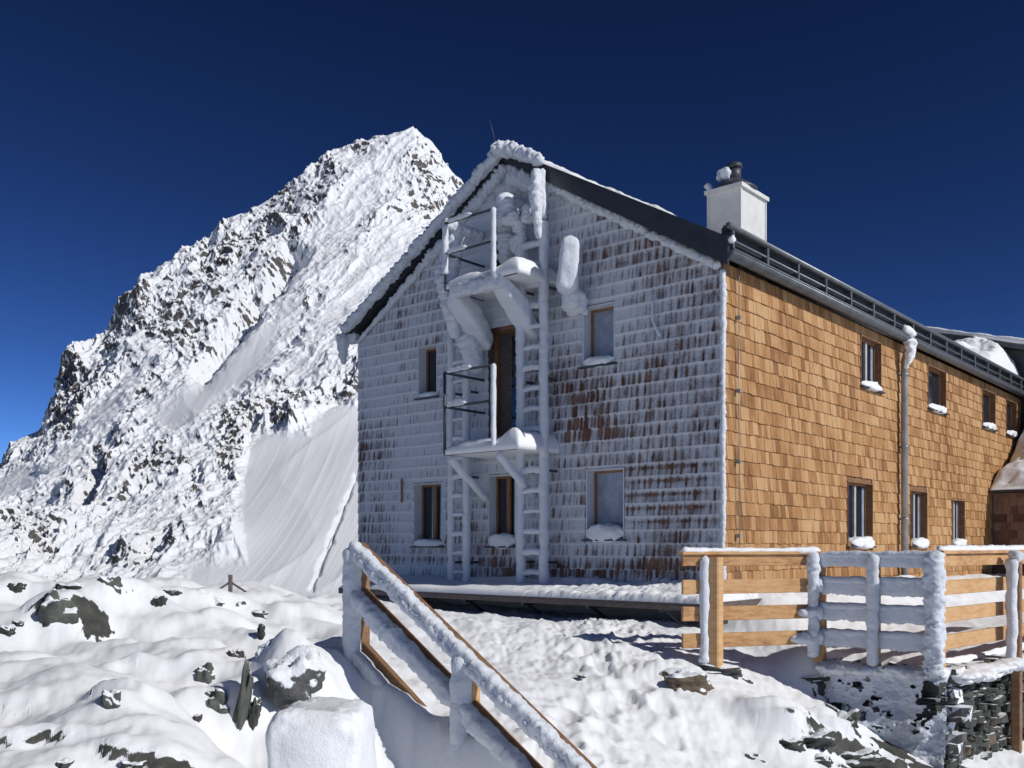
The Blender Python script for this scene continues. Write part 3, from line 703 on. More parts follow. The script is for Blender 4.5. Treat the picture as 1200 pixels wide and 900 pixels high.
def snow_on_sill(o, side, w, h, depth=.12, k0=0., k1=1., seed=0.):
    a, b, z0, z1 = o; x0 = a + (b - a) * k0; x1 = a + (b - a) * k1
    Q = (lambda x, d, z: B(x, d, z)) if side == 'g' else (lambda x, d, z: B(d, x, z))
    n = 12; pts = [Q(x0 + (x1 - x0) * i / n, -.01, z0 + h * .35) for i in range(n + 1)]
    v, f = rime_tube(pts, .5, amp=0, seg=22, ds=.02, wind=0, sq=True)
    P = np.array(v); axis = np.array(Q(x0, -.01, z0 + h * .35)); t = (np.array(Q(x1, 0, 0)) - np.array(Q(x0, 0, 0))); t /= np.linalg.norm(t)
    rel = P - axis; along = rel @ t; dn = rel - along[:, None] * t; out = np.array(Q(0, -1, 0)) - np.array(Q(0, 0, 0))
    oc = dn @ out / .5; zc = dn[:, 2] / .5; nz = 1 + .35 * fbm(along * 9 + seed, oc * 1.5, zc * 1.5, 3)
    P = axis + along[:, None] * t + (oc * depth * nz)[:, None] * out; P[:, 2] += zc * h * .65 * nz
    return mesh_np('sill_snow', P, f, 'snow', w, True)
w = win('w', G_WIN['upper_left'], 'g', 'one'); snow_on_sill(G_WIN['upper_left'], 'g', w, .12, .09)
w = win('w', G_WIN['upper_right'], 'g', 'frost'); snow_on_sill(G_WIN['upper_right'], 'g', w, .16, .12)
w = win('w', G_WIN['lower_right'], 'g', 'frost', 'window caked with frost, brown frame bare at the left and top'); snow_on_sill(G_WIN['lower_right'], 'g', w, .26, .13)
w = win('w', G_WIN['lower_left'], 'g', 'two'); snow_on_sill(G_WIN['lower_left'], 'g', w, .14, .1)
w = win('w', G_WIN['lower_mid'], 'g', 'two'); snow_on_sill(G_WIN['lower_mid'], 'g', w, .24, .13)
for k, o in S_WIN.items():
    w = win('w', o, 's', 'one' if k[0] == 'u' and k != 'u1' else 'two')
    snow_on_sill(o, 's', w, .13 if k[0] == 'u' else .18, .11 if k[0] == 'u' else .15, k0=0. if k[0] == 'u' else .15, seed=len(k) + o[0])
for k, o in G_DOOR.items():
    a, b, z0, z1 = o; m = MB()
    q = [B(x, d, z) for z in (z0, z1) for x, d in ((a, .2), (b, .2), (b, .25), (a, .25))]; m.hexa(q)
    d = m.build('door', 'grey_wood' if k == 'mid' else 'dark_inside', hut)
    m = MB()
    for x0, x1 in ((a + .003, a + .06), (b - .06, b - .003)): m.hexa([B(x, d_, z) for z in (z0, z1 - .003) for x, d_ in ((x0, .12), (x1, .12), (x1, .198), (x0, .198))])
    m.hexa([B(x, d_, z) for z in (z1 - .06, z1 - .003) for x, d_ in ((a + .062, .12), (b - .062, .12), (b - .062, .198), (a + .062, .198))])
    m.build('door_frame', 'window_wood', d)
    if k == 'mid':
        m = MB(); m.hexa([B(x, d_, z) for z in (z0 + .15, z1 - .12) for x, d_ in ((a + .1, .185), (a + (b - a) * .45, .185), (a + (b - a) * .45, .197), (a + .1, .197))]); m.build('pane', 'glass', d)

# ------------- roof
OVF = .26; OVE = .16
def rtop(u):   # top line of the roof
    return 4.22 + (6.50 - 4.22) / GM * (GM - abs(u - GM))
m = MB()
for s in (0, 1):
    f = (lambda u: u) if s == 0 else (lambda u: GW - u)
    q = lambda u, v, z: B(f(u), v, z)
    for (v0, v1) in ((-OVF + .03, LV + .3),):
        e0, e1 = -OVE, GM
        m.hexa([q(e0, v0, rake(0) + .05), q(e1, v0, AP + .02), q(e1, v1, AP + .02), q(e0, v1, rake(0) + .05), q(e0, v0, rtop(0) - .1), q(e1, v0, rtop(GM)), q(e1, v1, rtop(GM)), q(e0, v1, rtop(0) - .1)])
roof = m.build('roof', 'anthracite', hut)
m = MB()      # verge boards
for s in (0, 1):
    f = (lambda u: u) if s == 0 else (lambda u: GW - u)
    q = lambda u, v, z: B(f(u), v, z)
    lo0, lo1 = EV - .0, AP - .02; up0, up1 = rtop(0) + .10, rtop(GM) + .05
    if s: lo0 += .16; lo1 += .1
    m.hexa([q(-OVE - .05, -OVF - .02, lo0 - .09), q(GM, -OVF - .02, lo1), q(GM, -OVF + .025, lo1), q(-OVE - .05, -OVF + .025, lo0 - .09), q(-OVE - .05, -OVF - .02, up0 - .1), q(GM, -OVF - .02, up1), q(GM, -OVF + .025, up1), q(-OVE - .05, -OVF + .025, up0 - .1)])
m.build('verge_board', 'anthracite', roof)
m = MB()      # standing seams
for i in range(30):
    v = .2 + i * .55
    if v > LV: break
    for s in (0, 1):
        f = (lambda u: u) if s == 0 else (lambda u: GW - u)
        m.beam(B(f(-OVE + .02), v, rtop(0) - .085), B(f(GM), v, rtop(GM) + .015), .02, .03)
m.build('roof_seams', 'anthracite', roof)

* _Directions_
Pictures in the data above should not be copied; transcribe everything else exactly.

* _The response_
The Blender Python script for this scene continues. Write part 3, from line 703 on. More parts follow. The script is for Blender 4.5. Treat the picture as 1200 pixels wide and 900 pixels high.
def snow_on_sill(o, side, w, h, depth=.12, k0=0., k1=1., seed=0.):
    a, b, z0, z1 = o; x0 = a + (b - a) * k0; x1 = a + (b - a) * k1
    Q = (lambda x, d, z: B(x, d, z)) if side == 'g' else (lambda x, d, z: B(d, x, z))
    n = 12; pts = [Q(x0 + (x1 - x0) * i / n, -.01, z0 + h * .35) for i in range(n + 1)]
    v, f = rime_tube(pts, .5, amp=0, seg=22, ds=.02, wind=0, sq=True)
    P = np.array(v); axis = np.array(Q(x0, -.01, z0 + h * .35)); t = (np.array(Q(x1, 0, 0)) - np.array(Q(x0, 0, 0))); t /= np.linalg.norm(t)
    rel = P - axis; along = rel @ t; dn = rel - along[:, None] * t; out = np.array(Q(0, -1, 0)) - np.array(Q(0, 0, 0))
    oc = dn @ out / .5; zc = dn[:, 2] / .5; nz = 1 + .35 * fbm(along * 9 + seed, oc * 1.5, zc * 1.5, 3)
    P = axis + along[:, None] * t + (oc * depth * nz)[:, None] * out; P[:, 2] += zc * h * .65 * nz
    return mesh_np('sill_snow', P, f, 'snow', w, True)
w = win('w', G_WIN['upper_left'], 'g', 'one'); snow_on_sill(G_WIN['upper_left'], 'g', w, .12, .09)
w = win('w', G_WIN['upper_right'], 'g', 'frost'); snow_on_sill(G_WIN['upper_right'], 'g', w, .16, .12)
w = win('w', G_WIN['lower_right'], 'g', 'frost', 'window caked with frost, brown frame bare at the left and top'); snow_on_sill(G_WIN['lower_right'], 'g', w, .26, .13)
w = win('w', G_WIN['lower_left'], 'g', 'two'); snow_on_sill(G_WIN['lower_left'], 'g', w, .14, .1)
w = win('w', G_WIN['lower_mid'], 'g', 'two'); snow_on_sill(G_WIN['lower_mid'], 'g', w, .24, .13)
for k, o in S_WIN.items():
    w = win('w', o, 's', 'one' if k[0] == 'u' and k != 'u1' else 'two')
    snow_on_sill(o, 's', w, .13 if k[0] == 'u' else .18, .11 if k[0] == 'u' else .15, k0=0. if k[0] == 'u' else .15, seed=len(k) + o[0])
for k, o in G_DOOR.items():
    a, b, z0, z1 = o; m = MB()
    q = [B(x, d, z) for z in (z0, z1) for x, d in ((a, .2), (b, .2), (b, .25), (a, .25))]; m.hexa(q)
    d = m.build('door', 'grey_wood' if k == 'mid' else 'dark_inside', hut)
    m = MB()
    for x0, x1 in ((a + .003, a + .06), (b - .06, b - .003)): m.hexa([B(x, d_, z) for z in (z0, z1 - .003) for x, d_ in ((x0, .12), (x1, .12), (x1, .198), (x0, .198))])
    m.hexa([B(x, d_, z) for z in (z1 - .06, z1 - .003) for x, d_ in ((a + .062, .12), (b - .062, .12), (b - .062, .198), (a + .062, .198))])
    m.build('door_frame', 'window_wood', d)
    if k == 'mid':
        m = MB(); m.hexa([B(x, d_, z) for z in (z0 + .15, z1 - .12) for x, d_ in ((a + .1, .185), (a + (b - a) * .45, .185), (a + (b - a) * .45, .197), (a + .1, .197))]); m.build('pane', 'glass', d)

# ------------- roof
OVF = .26; OVE = .16
def rtop(u):   # top line of the roof
    return 4.22 + (6.50 - 4.22) / GM * (GM - abs(u - GM))
m = MB()
for s in (0, 1):
    f = (lambda u: u) if s == 0 else (lambda u: GW - u)
    q = lambda u, v, z: B(f(u), v, z)
    for (v0, v1) in ((-OVF + .03, LV + .3),):
        e0, e1 = -OVE, GM
        m.hexa([q(e0, v0, rake(0) + .05), q(e1, v0, AP + .02), q(e1, v1, AP + .02), q(e0, v1, rake(0) + .05), q(e0, v0, rtop(0) - .1), q(e1, v0, rtop(GM)), q(e1, v1, rtop(GM)), q(e0, v1, rtop(0) - .1)])
roof = m.build('roof', 'anthracite', hut)
m = MB()      # verge boards
for s in (0, 1):
    f = (lambda u: u) if s == 0 else (lambda u: GW - u)
    q = lambda u, v, z: B(f(u), v, z)
    lo0, lo1 = EV - .0, AP - .02; up0, up1 = rtop(0) + .10, rtop(GM) + .05
    if s: lo0 += .16; lo1 += .1
    m.hexa([q(-OVE - .05, -OVF - .02, lo0 - .09), q(GM, -OVF - .02, lo1), q(GM, -OVF + .025, lo1), q(-OVE - .05, -OVF + .025, lo0 - .09), q(-OVE - .05, -OVF - .02, up0 - .1), q(GM, -OVF - .02, up1), q(GM, -OVF + .025, up1), q(-OVE - .05, -OVF + .025, up0 - .1)])
m.build('verge_board', 'anthracite', roof)
m = MB()      # standing seams
for i in range(30):
    v = .2 + i * .55
    if v > LV: break
    for s in (0, 1):
        f = (lambda u: u) if s == 0 else (lambda u: GW - u)
        m.beam(B(f(-OVE + .02), v, rtop(0) - .085), B(f(GM), v, rtop(GM) + .015), .02, .03)
m.build('roof_seams', 'anthracite', roof)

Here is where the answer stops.